# REQUIRED TASK
Gather the lines from the material that contain "script".

# ENTRIES
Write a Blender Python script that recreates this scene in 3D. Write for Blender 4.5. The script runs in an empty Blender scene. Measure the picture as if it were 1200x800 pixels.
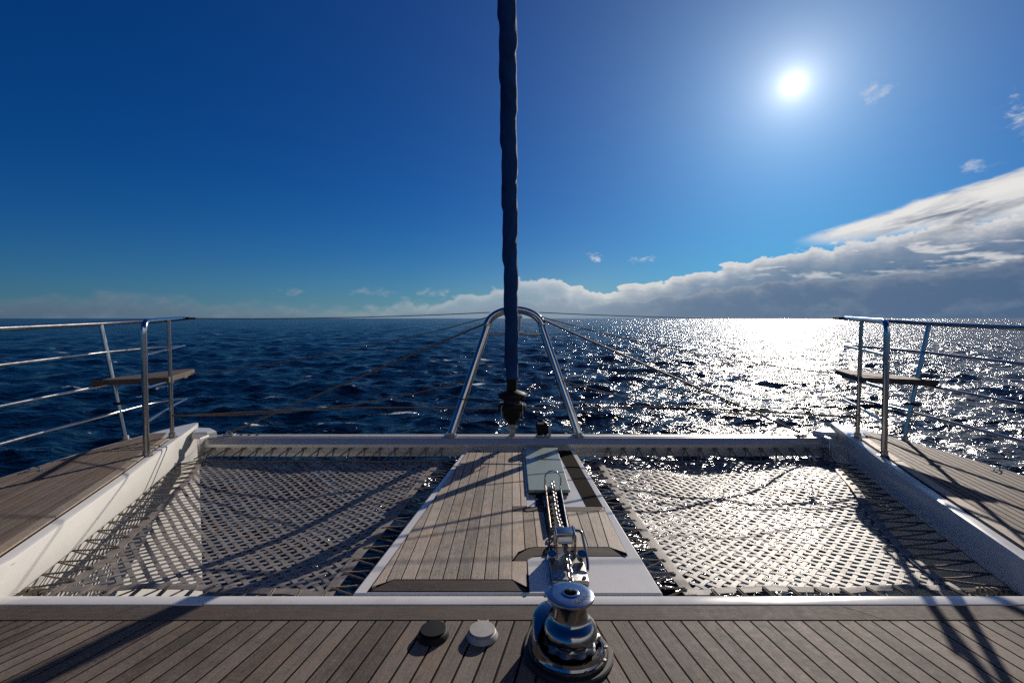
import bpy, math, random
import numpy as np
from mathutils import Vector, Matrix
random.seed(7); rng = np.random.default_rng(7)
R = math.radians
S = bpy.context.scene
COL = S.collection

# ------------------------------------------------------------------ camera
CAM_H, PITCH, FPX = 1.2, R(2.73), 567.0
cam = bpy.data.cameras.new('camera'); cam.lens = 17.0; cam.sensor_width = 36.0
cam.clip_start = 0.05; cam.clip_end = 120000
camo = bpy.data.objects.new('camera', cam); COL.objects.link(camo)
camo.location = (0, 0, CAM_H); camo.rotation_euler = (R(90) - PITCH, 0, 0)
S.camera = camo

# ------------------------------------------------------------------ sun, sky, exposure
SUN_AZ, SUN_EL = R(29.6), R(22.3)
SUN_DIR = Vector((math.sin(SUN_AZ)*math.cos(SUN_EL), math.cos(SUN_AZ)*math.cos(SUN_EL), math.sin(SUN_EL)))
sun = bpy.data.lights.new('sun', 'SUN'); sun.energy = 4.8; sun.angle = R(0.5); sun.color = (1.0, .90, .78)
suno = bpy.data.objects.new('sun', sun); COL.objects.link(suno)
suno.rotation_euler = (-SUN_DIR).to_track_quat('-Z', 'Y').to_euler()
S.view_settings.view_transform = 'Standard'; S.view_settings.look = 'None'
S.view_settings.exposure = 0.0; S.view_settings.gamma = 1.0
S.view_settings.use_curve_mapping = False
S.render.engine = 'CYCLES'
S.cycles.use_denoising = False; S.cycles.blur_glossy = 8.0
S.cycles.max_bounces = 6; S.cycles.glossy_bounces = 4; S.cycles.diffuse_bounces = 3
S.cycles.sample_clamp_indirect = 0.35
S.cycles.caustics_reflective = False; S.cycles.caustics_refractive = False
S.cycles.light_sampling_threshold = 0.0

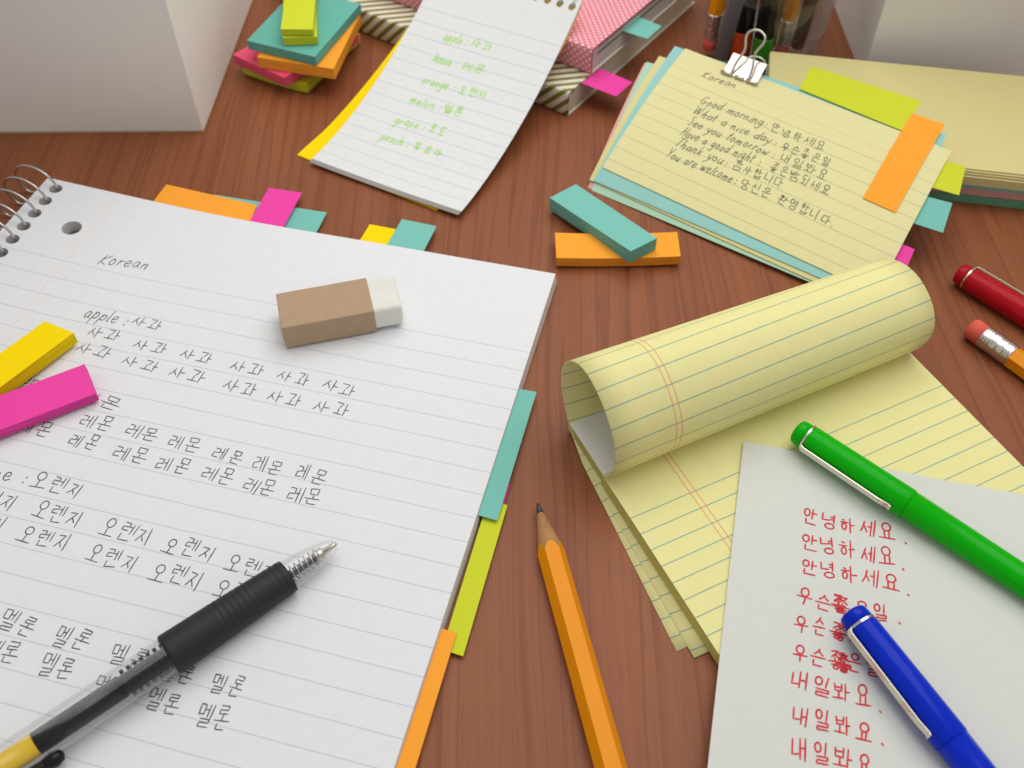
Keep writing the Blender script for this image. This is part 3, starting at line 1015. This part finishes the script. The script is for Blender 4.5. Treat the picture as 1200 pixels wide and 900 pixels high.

# OUTPUT FOR THIS EXERCISE
Write a Blender Python script that recreates this scene in 3D. Write for Blender 4.5. The script runs in an empty Blender scene. Measure the picture as if it were 1200x800 pixels.
Keep writing the Blender script for this image. This is part 3, starting at line 1015. This part finishes the script. The script is for Blender 4.5. Treat the picture as 1200 pixels wide and 900 pixels high.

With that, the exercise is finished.